Friday 28 September 2018

Cranesbills and Storksbills

We are all familiar with Cranesbills. They are true species of Geranium, as distinct from the largely South African Pelargonium plants. Gardeners persist in referring to the latter as 'geraniums', much to the frustration of botanists.


Geraniums get their name from geranos, the classical Greek word for a crane and the reference is to the long pointed 'beak' of the carpels. Probably most gardeners grow some geraniums although currently I only grow one - the small but delightful Geranium cinereum 'Ballerina'. (Probably not true G. cinereum but a hybrid.)


Geranium cinereum 'Ballerina' in our front garden at Stefen Hill, Daventry.
28 September, 2018

It has typical geranium leaves with the usual palmate shape, 'palmate' because the lobes of the leaves spread out like fingers from the palm of a hand. Small geranium species are common on roadside verges and in lawns and the leaves of Dove's-foot Geranium, G. molle are very familiar.

Geranium molle showing the palmate leaves. 
Church Street, Byfield. 3 October, 2018


Storksbills are members of the Erodium genus and are very closely related to cranesbills. The best-known species is probably Common Storksbill, Erodium cicutarium, a plant which enjoys dry, rather sandy ground and in Northamptonshire, with its clay soils, it is not 'common' but is only occasionally found. However,  given the right habitat it can be abundant. I was both pleased and surprised to find a considerable patch on the grassy roadside verge outside my daughter's house earlier today.

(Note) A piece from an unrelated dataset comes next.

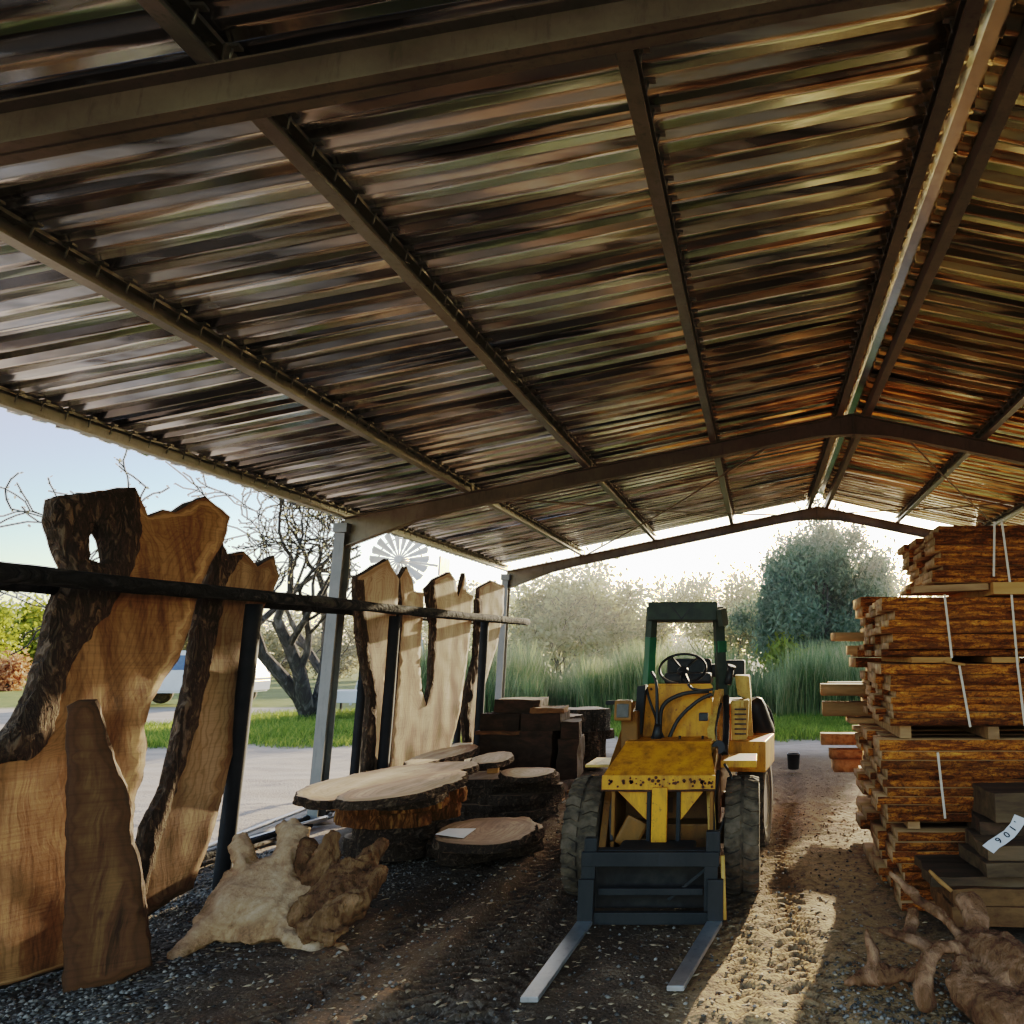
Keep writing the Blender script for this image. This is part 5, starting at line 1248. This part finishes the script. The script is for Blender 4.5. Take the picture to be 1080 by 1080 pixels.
for s in (-1, 1):
    for x0_, x1_, x2_, x3_ in ((-1.42, -.45, -.45, -1.0), (-.35, .7, .7, -.35), (.8, 1.8, 1.7, .8)):
        b = MB(); b.prism([cpt(x0_, s * .745, 1.14), cpt(x1_, s * .745, 1.14), cpt(x2_, s * .745, 1.62), cpt(x3_, s * .745, 1.62)], CM.to_3x3() @ Vector((0, s * .012, 0))); b.build("window", M_GLASS, car)
    for x_ in (-1.35, 1.35):
        b = MB(); b.lathe([(.2, .02), (.22, .03), (.22, -.05), (.1, -.05)], cpt(x_, s * .80, .33), CM.to_3x3() @ Vector((0, s, 0)), 18); wh = b.build("wheel", M_SILV, car)
        b = MB(); b.lathe([(.22, -.10), (.33, -.10), (.345, 0), (.33, .08), (.22, .08)], cpt(x_, s * .80, .33), CM.to_3x3() @ Vector((0, s, 0)), 22); b.build("tyre", M_TYRE, wh)
    b = MB(); b.box(cpt(-2.10, s * .62, .86), (.08, .28, .16), WM[car.name].to_quaternion(), .02); b.build("headlight", M_SILV, car)
    b = MB(); b.box(cpt(-1.35, s * .93, 1.2), (.12, .18, .14), WM[car.name].to_quaternion(), .03); b.build("mirror", M_BLACK, car)
b = MB(); b.box(cpt(-2.16, 0, .48), (.14, 1.66, .20), WM[car.name].to_quaternion(), .04); b.build("bumper", M_BLACK, car)
b = MB(); b.box(cpt(-2.10, 0, .82), (.08, .8, .16), WM[car.name].to_quaternion(), .02); b.build("grille", M_BLACK, car)

tp = gnd(372, 755); tb = thing("garden_table", "white cloth covered table standing on the lawn", "table", tuple(tp))
b = MB(); b.box((tp.x, tp.y, .66), (1.25, .8, .04), None, .01); b.build("table_top", M_CLOTH, tb)
b = MB()
for s in (-1, 1):
    b.box((tp.x, tp.y + s * .405, .52), (1.26, .012, .30), None, .004); b.box((tp.x + s * .63, tp.y, .54), (.012, .8, .26), None, .004)
b.build("cloth_skirt", M_CLOTH, tb)
for sx in (-1, 1):
    for sy in (-1, 1): b = MB(); b.box((tp.x + sx * .5, tp.y + sy * .3, .31), (.05, .05, .66), None, .004); b.build("leg", M_BLACK, tb)
cq = tp + Vector((.75, .35, 0)); ch = thing("garden_chair", "dark slatted chair beside the white cloth table", "chair", tuple(cq))
b = MB(); b.box((cq.x, cq.y, .44), (.42, .42, .04), None, .006); b.build("seat", M_BARKG, ch)
b = MB()
for i in range(4): b.box((cq.x, cq.y + .2, .56 + i * .1), (.40, .02, .06), None, .004)
for s in (-1, 1): b.box((cq.x + s * .2, cq.y + .2, .68), (.035, .035, .5), None, .004)
b.build("backrest", M_BARKG, ch)
for sx in (-1, 1):
    for sy in (-1, 1): b = MB(); b.box((cq.x + sx * .18, cq.y + sy * .18, .21), (.04, .04, .44), None, .004); b.build("leg", M_BARKG, ch)
fp = gnd(20, 722); fe = thing("log_fence", "low dark log fence at the lawn's far edge", "fence", tuple(fp))
for dz in (.45, .75):
    b = MB(); b.tube([fp + Vector((-6, 1, dz)), fp + Vector((-2, .4, dz + .05)), fp + Vector((2.2, 0, dz))], .07, 8, 4, .2, int(dz * 10)); b.build("rail", M_BARKG, fe)
for x_ in (-4.5, -2.0, -.2, 2.0):
    b = MB(); b.tube([fp + Vector((x_, .2, -.1)), fp + Vector((x_ + .05, .2, 1.0))], .07, 8, 3, .2, 3); b.build("post", M_BARKG, fe)
mp_ = at(421, 590, 27); wm = thing("windmill", "pale multi-bladed farm windmill above the pointed slab", "windmill", (mp_.x, mp_.y + .3, 0))
b = MB(); b.tube([mp_ + Vector((0, -.1, 0)), mp_ + Vector((0, .5, 0))], .13, 12, 2); b.build("hub", M_MILL, wm)
nb_ = 18
for i in range(nb_):
    a_ = 2 * math.pi * i / nb_; d1 = Vector((math.cos(a_), 0, math.sin(a_))); t1 = Vector((-math.sin(a_), .45, math.cos(a_))).normalized()
    b = MB(); b.prism([mp_ + d1 * .36 - t1 * .05, mp_ + d1 * 1.0 - t1 * .135, mp_ + d1 * 1.03, mp_ + d1 * 1.0 + t1 * .135, mp_ + d1 * .36 + t1 * .05], (0, .012, 0)); b.tube([mp_, mp_ + d1 * .45], .02, 5, 1); b.build("blade", M_MILL, wm)
b = MB(); b.tube([mp_ + (Vector((math.cos(t), 0, math.sin(t)))) * .75 + Vector((0, .06, 0)) for t in np.linspace(0, 2 * math.pi, 37)], .018, 5, 1, cap=False); b.build("rim_ring", M_MILL, wm)
b = MB(); b.bar(mp_ + Vector((0, .3, 0)), mp_ + Vector((.5, 2.0, 0)), .04, .06); b.box(mp_ + Vector((.6, 2.4, 0)), (.05, .9, .7), None, .004); b.build("tail_vane", M_MILL, wm)
b = MB()
for sx in (-1, 1):
    for sy in (-1, 1): b.bar(mp_ + Vector((sx * .12, .4 + sy * .12, -.15)), Vector((mp_.x + sx * .95, mp_.y + .4 + sy * .95, 0)), .06, .06)
for t in (.25, .5, .75):
    z_ = mp_.z * (1 - t); w_ = .12 + .83 * t
    for s in (-1, 1):
        b.bar((mp_.x - w_, mp_.y + .4 + s * w_, z_), (mp_.x + w_, mp_.y + .4 + s * w_, z_), .03, .03); b.bar((mp_.x + s * w_, mp_.y + .4 - w_, z_), (mp_.x + s * w_, mp_.y + .4 + w_, z_), .03, .03)
b.build("tower", M_MILL, wm)

# ------------------------------------------------------------------ loose stones and wood chips
def scatter(name, X, Y, s0, s1, mat, seed, flat=.7, elong=1.0):
    r = np.random.default_rng(seed); n = len(X)
    ico = np.array([(1, 0, 0), (-1, 0, 0), (0, 1, 0), (0, -1, 0), (0, 0, 1), (0, 0, -1)], float); fc = np.array([(0, 2, 4), (2, 1, 4), (1, 3, 4), (3, 0, 4), (2, 0, 5), (1, 2, 5), (3, 1, 5), (0, 3, 5)])
    s = np.exp(r.uniform(math.log(s0), math.log(s1), n)); a = r.uniform(0, 6.3, n)
    v = ico[None] * s[:, None, None] * r.uniform(.6, 1.3, (n, 6, 1)); v[:, :, 0] *= elong; v[:, :, 2] *= flat
    c, q = np.cos(a)[:, None], np.sin(a)[:, None]; vx = v[:, :, 0] * c - v[:, :, 1] * q; vy = v[:, :, 0] * q + v[:, :, 1] * c
    V = np.stack([vx + X[:, None], vy + Y[:, None], v[:, :, 2] + (ground_z(X, Y) + s * flat * .35)[:, None]], 2).reshape(-1, 3)
    Q = (np.arange(n)[:, None, None] * 6 + fc[None]).reshape(-1, 3)
    me = np_mesh(name, V, Q); at_ = me.attributes.new("h", "FLOAT", "POINT"); at_.data.foreach_set("value", np.repeat(r.random(n), 6).astype(np.float32))
    return tag(link_mesh(name, me, mat), kind="stuff")
def m_attr(name, cols, rough=.9):
    k = N(name); return k.done(k.ramp(k.attr("h"), cols), rough)
M_STONE = m_attr("grey gravel", [(.1, (.055, .045, .036)), (.5, (.13, .112, .092)), (.9, (.30, .265, .22))])
M_CHIP = m_attr("wood chips", [(.1, (.10, .07, .045)), (.6, (.22, .15, .09)), (.95, (.45, .33, .2))])
n = 26000; x = r.uniform(-4.6, -1.6, n); y_ = 3.2 + 4.0 * r.random(n) ** 1.2
keep = r.random(n) < np.clip(.45 + vnoise(x, y_, .8, 7) * 1.6 - (x + 2.9) * .55, .03, 1); x, y_ = x[keep], y_[keep]
x2, y2 = r.uniform(.35, 1.6, 2200), r.uniform(3.2, 4.6, 2200)
scatter("gravel", np.concatenate([x, x2, r.uniform(-2.5, 1, 2500)]), np.concatenate([y_, y2, r.uniform(3.3, 9, 2500)]),   .004, .017, M_STONE, 8)
n = 7000; x = r.uniform(-3.4, 1.3, n); y_ = 3.3 + 9 * r.random(n) ** 1.4
scatter("wood_chips", x, y_, .004, .017, M_CHIP, 9, .3, 2.2)

# ------------------------------------------------------------------ sunlit haze hanging over the reeds
hm = bpy.data.materials.new("haze"); hm.use_nodes = True; ht = hm.node_tree; ht.nodes.clear(); ho = ht.nodes.new("ShaderNodeOutputMaterial"); hv = ht.nodes.new("ShaderNodeVolumeScatter")
hv.inputs["Color"].default_value = (1, .96, .9, 1); hv.inputs["Density"].default_value = .0042; hv.inputs["Anisotropy"].default_value = .55; ht.links.new(hv.outputs[0], ho.inputs["Volume"])
b = MB(); b.box((33, 58, 5.6), (94, 78, 12), None, 0); tag(b.build("haze", hm), kind="stuff")
SC.cycles.volume_bounces = 1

Common Storksbill on the roadside at Timken, Daventry.
28 September, 2018
This plant also gets its name from the Greek, in this case from erodios, a heron, and Storksbill also has long pointed fruiting head. A crucial difference between Geranium and Erodium lies in the shape of the leaves for in the case of the latter genus they are not palmate but pinnate, and where the leaves were spreading across a kerbstone their appearance was clear. (An exception to the rule is Erodium pelargonifolium, with palmate leaves.)

A pinnate leaf is a compound structure consisting of leaflets spread along the rachis (leaf stem) and, as most will be aware, comes from the Latin pinna, a feather. Several storksbills are included in plant lists for rock gardens, but are only occasionally used.



Storksbills usually have pinnately compound leaves.
Timken, Daventry. 28 September, 2018
In the wild, given its liking for sandy conditions the Common Storksbill is more frequent on or near to the coast. I suspect that the occasional taste of salt when roads are gritted does not come amiss.